The NTSB blamed deteriorated crossties, but the track met Class 4 standards. SD40-2s ran over similar track hauling freight with no problems. So why were SDP40Fs tearing up rail that freight locomotives handled fine? Nobody had answers, so they threw out theories. Hollow bolster trucks. Water sloshing. Lightweight baggage cars creating harmonic vibrations. Lack of alignment-controlled couplers. EMD tested extensively but remained inconclusive.
Railroads panicked. Burlington Northern banned them. Chessie System banned them. Conrail was so spooked they ordered ALL new locomotives with old-style Flexicoil trucks instead of the proven HT-C design. Even in 1981 when EMD introduced the SD50, Conrail specified Flexicoil trucks. Only railroad in North America to do that. One locomotive's problems influenced an entire railroad's orders for years.
Meanwhile Amtrak couldn't use their best locomotives on half the network. EMD offered solutions, but Amtrak ordered F40PHs instead. By the early 1980s, most SDP40Fs were being phased out. Eighteen got sold to Santa Fe Railway. Everyone figured Santa Fe would use them for parts.
Santa Fe rebuilt them completely at San Bernardino shops. Made three changes: replaced hollow bolster trucks with conventional solid bolsters, filled the water tanks with concrete, converted the fuel-water tank to straight fuel. Then ran them in freight service until 2002 with zero derailments, zero complaints, zero restrictions. Normal retirement because they were old, not because they were problems.

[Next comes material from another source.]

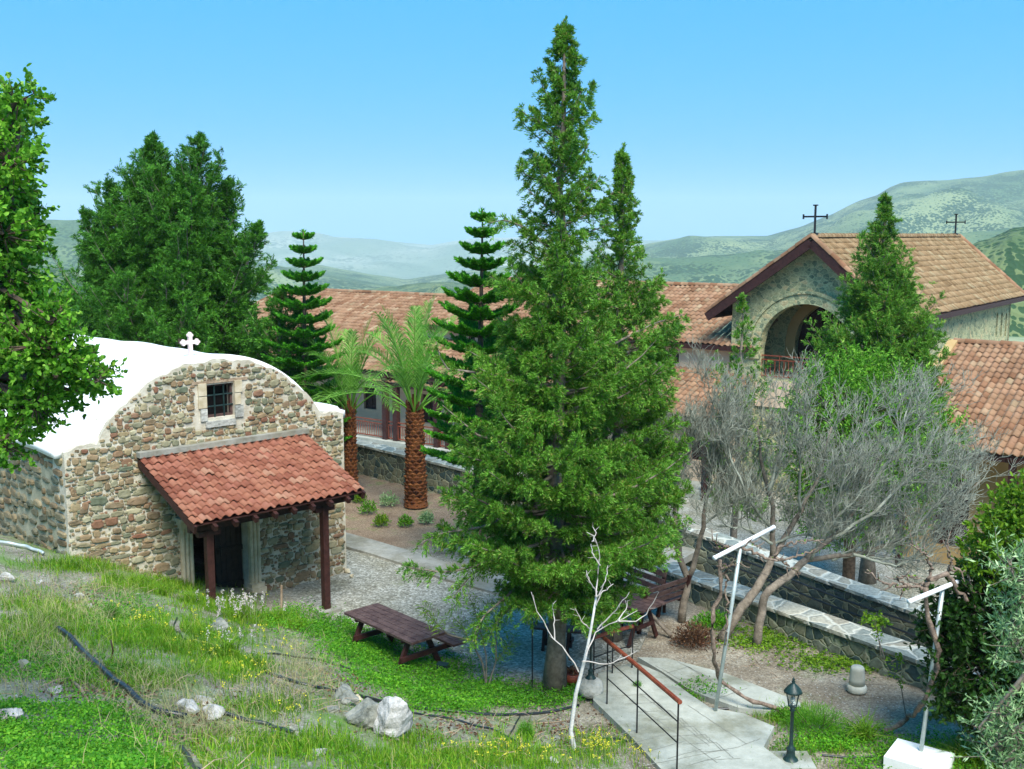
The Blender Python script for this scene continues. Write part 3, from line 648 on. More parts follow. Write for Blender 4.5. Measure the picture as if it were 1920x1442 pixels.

So why didn't Amtrak try it? EMD offered solutions, Santa Fe proved fixes worked. Maybe money wasn't there, maybe railroad bans killed support, maybe after thirteen derailments nobody wanted to touch them. We'll never know. What we know: one locomotive sold nearly four thousand copies and became legendary, the other sold 150 and got banned. Nearly fifty years later, the exact cause remains debated. The solution came from trying different approaches until something worked, and Amtrak never tried.